View of the towers of Astraka ridge Photo Credit: Costas Tavernarakis

Fauna of Vikos Gorge

Birds of prey and wild animals live in this sanctuary, with wild boars and even brown bears among them. But you need not worry – beasts and people have managed to get along fine, with no reported incidents of injuries or dangerous encounters.

Lower down the gorge the river dominates the space and all you have to do is follow the charming footpath next to the bank.  Its unbelievably crystal-clear, turquoise waters flow all year long and a quick dip into any of the little ponds they form is the perfect cure for sore feet.  Some people even swim in the river, just under the Papigo village by the monastery, and before climbing up to it, where the hike usually ends; but be prepared: we are talking about ice-cold water, around 9 degrees Celsius!
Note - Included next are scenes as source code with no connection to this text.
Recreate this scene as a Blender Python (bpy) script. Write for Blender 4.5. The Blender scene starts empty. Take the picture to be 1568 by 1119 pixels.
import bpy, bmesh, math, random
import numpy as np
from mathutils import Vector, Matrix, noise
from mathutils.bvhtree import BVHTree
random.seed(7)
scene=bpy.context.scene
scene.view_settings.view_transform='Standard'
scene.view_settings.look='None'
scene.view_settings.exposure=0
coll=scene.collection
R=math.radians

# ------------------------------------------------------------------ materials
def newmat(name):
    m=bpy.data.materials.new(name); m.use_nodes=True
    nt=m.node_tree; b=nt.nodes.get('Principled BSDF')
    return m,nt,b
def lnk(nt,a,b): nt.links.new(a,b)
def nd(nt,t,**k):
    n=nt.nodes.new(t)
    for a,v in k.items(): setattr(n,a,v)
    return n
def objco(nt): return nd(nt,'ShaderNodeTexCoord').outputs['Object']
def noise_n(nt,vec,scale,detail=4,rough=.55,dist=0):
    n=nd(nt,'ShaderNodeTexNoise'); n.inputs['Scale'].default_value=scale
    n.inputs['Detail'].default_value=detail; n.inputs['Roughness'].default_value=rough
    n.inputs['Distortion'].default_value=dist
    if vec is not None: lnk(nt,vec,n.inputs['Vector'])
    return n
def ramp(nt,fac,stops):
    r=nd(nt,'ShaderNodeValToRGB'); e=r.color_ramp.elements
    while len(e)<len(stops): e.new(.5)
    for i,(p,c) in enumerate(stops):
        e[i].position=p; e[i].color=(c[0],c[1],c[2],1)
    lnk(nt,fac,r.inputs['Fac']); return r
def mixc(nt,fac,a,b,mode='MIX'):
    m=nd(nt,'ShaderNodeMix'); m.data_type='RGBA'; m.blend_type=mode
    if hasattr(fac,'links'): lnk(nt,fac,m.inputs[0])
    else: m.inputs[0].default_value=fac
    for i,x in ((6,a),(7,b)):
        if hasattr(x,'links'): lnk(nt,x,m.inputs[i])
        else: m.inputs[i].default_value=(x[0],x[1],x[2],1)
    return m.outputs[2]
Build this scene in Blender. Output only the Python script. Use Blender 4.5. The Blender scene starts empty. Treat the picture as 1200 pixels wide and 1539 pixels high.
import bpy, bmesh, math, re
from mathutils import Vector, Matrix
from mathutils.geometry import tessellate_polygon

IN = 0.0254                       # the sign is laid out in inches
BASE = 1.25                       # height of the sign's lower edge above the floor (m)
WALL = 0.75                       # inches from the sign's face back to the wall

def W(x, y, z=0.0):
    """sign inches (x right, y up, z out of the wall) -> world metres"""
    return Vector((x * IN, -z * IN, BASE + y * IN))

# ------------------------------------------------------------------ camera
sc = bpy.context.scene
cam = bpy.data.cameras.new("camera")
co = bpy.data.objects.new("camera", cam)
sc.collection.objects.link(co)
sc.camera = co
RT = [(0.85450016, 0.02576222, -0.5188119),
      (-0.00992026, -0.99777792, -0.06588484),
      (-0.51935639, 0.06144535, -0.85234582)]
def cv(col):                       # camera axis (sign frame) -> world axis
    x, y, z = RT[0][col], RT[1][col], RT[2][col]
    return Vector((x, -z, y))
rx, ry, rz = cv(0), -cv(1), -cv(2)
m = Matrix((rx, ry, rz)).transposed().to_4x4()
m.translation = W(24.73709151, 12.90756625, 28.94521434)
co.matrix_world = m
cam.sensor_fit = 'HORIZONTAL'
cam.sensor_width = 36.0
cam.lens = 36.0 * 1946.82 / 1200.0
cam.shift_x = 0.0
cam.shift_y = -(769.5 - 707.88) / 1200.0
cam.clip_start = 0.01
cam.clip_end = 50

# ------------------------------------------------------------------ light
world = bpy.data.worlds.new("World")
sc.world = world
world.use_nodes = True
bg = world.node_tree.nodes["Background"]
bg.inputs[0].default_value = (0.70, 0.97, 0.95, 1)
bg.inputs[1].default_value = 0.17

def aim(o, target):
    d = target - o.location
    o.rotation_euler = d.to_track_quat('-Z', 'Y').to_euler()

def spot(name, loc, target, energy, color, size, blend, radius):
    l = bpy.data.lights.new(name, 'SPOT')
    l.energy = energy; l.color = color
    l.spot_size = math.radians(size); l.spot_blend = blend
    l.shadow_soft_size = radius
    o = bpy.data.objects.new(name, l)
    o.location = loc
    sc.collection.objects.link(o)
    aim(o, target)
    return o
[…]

Aoos River Photo Credit: Αλέξανδρος

The way to a hiker’s heart is through his stomach

Finally, do not forget that the local cuisine and the tsipouro (grape-distilled spirit) in the Papigo villages is the best way to celebrate and reward yourselves after the hike. Just make sure to have your transportation from there back to your accommodation arranged, as public transportation services in the region vary from zero to sporadic, at best. If you have neglected it, then local taxis – although a bit pricey – are a reliable last-moment solution.